When there is a way to have a beautiful design on the screen as well as one that is easily stitchable on the machine (with the use of PCD-More), why would anybody persist in being satisfied with a design that looks terrible on the screen and then be satisfied to go to all the trouble of messing with that #8 key that may ruin the design? If you are bound and determined to use that #8 key and chance messing up a design, go ahead, but don’t complain when a design doesn’t stitch well. After all, the reason the machine brings up the design and allows you to stitch it AS IT COMES UP in the machine is that that is the DEFAULT (preferred) way to stitch the design. The #8 key is an escape mechanism to use if you have a problem. Period.

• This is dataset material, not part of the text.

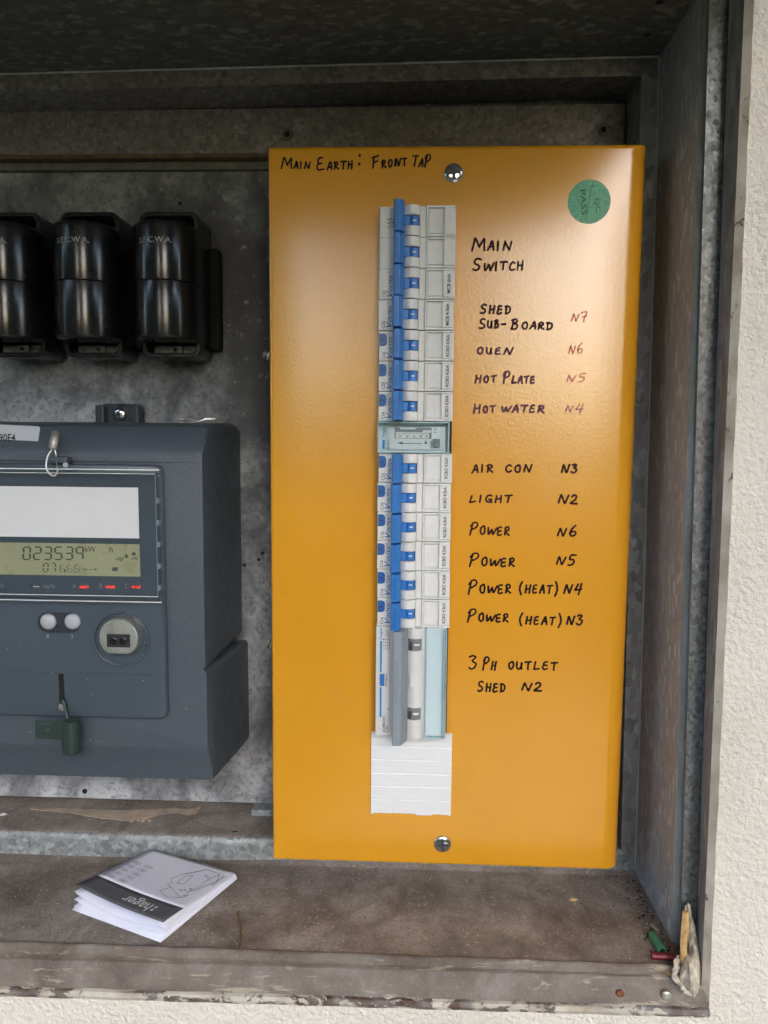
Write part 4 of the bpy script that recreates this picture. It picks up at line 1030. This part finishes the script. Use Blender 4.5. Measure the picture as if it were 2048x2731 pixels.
# optical port
q = P(325, 1704, YP); m = MB().ring((q.x, q.z), .0172, .0186, YP-.0019, YP+.001, 56); m.disc((q.x, q.z), .0166, YP-.0002, YP+.001, 48)
op = obj('optical_port', m, MT['meter_smooth'], mt, bevel=.0005, smooth=40)
q = P(315, 1702, YP-.009)
def flatdisc(y, r, ins=0.0):
    pts = []
    for k in range(48):
        a_ = 2*math.pi*k/48; x, z = (r-ins)*math.cos(a_), (r-ins)*math.sin(a_); pts.append((q.x+x, y, q.z+max(z, -r*.83+ins)))
    return pts
m = MB().loft([flatdisc(YP, .0126), flatdisc(YP-.0085, .0126), flatdisc(YP-.0090, .0126, .0005)], False, True)
mg = obj('metal_ring', m, MT['steel_dull'], op, smooth=40)
a, b = P(284, 1691, YP-.0092), P(347, 1727, YP-.0092)
obj('lens_frame', MB().box(a.x, b.x, YP-.0089, YP-.0094, b.z, a.z), MT['ink'], op, bevel=.0006)
m = MB()
for s_ in (-1, 1): m.disc(((a.x+b.x)/2+s_*.0032, (a.z+b.z)/2), .0026, YP-.0095, YP-.0093, 18, .0006)
obj('lens', m, MT['bakelite'], op, smooth=50)
# slot and screw in the lower front
a, b = P(156, 1797, YP), P(173, 1884, YP)
m = MB().box(a.x, b.x, YP-.0003, YP+.001, b.z, a.z); q = P(167, 1886, YP); m.disc((q.x, q.z), .0035, YP-.0003, YP+.001, 24)
obj('screw_slot', m, MT['black'], mt)
obj('terminal_screw', MB().disc((q.x, q.z), .0029, YP-.0005, YP, 20, .0008), MT['steel_dull'], mt, smooth=40)
m = MB(); rnd = random.Random(31)
for i in range(34):
    q = P(rnd.uniform(0, 540), rnd.uniform(1620, 2070), YF-.0003); k_ = rnd.choice((.00018, .00025, .0004))
    if q.x < px1+.0005 and q.z > pz0: q = Vector((q.x, YP-.0002, q.z))
    m.add([(q.x+a_*k_, q.y-b_*k_*.5, q.z+c_*k_*.8) for a_, b_, c_ in ((-1, 0, 0), (1, 0, .3), (0, 0, 1), (0, 1, .2))], [(0, 1, 2), (0, 1, 3), (1, 2, 3), (2, 0, 3)])
tag(obj('dust_specks', m, MT['filler'], mt), kind='stuff')
# hanging lug on top
a, b = P(258, 1076, .074), P(374, 1130, .074)
m = MB().loft([[(p[0], y, p[1]) for p in rrect(a.x, b.x, .0560, a.z, .004, 5)] for y in (.0845, .078)])
m.box(a.x, a.x+.0065, .079, .0700, .0570, a.z-.0012); m.box(b.x-.0075, b.x, .079, .0700, .0570, a.z-.0012)
lg = obj('hanging_lug', m, MT['meter_dark'], mt, bevel=.001)
q = P(315, 1105, .074)
s_ = obj('screw', MB().disc((q.x, q.z), .0046, .0765, .079, 28, .0013), MT['chrome'], lg, smooth=40)
m = MB()
for k in range(2):
    a_ = .3+k*math.pi/2; c, n = math.cos(a_), math.sin(a_)
    m.prism([(q.x+x*c-z*n, q.z+x*n+z*c) for x, z in ((-.0026, -.0004), (.0026, -.0004), (.0026, .0004), (-.0026, .0004))], 'y', .07508+.0001*k, .076)
obj('recess', m, MT['black'], s_)
# sticker with number
pts_px = [(-30, 1131), (103, 1137), (107, 1141), (100, 1187), (94, 1191), (-30, 1186)]
def bevelY(py):   # depth of the sloping upper front at a picture row
    return .0165+(.0065-.0165)*min(1, max(0, (py-1137)/(1207-1137)))-.0004
def onslope(px, py, off=0.0): return P(px, py, bevelY(py)-off)
m = MB().add([onslope(x, y, .0002) for x, y in pts_px], [tuple(range(len(pts_px)))])
nst = obj('number_sticker', m, MT['sticker'], mt, solid=.0002)
m = text_mb('790E4', lambda u, v: onslope(14+u*54, 1167-v*21+u*2, .0006)); obj('sticker_print', m, MT['ink'], nst)

# ---------------------------------------------------------------- seals
sl1 = thing('wire_seal', 'small lead seal on a wire loop above the meter window', 'seal', P(145, 1200, 0))
q0, q1 = P(150, 1150, -.002), P(141, 1199, -.006)
m = MB().tube([q0, q0.lerp(q1, .08), q0.lerp(q1, .45), q0.lerp(q1, .9), q1], [.0018, .0025, .0028, .0029, .0022], 18); obj('ferrule', m, MT['lead'], sl1, smooth=50)
pts = [P(x, y, Y) for x, y, Y in ((146, 1200, -.006), (150, 1215, -.006), (150, 1222, -.003), (154, 1250, -.009), (150, 1266, -.0095), (138, 1268, -.0098), (126, 1255, -.0098), (123, 1238, -.009), (128, 1215, -.008), (138, 1199, -.006))]
pp = [Vector((p.x, p.z)) for p in pts]
def sm3(pts, n=6):
    out = []
    for i in range(len(pts)-1):
        p0, p1, p2, p3 = pts[max(i-1, 0)], pts[i], pts[i+1], pts[min(i+2, len(pts)-1)]
        for k in range(n):
            t = k/n; out.append(.5*((2*p1)+(p2-p0)*t+(2*p0-5*p1+4*p2-p3)*t*t+(3*p1-p0-3*p2+p3)*t**3))
    return out+[pts[-1]]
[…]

BTW, digitizing a design so that it is lying down on the computer screen is not always the best way to digitize a design. Our hoop is not square, and sometimes to get the dimensions of the design correct, you HAVE to make the design stand up on the screen as it is viewed on the computer. It’s a simple thing to hit that 90 degree turn key. In addition, it’s my finding that most people do a better job of digitizing if the design is standing up as they want it to appear on the fabric.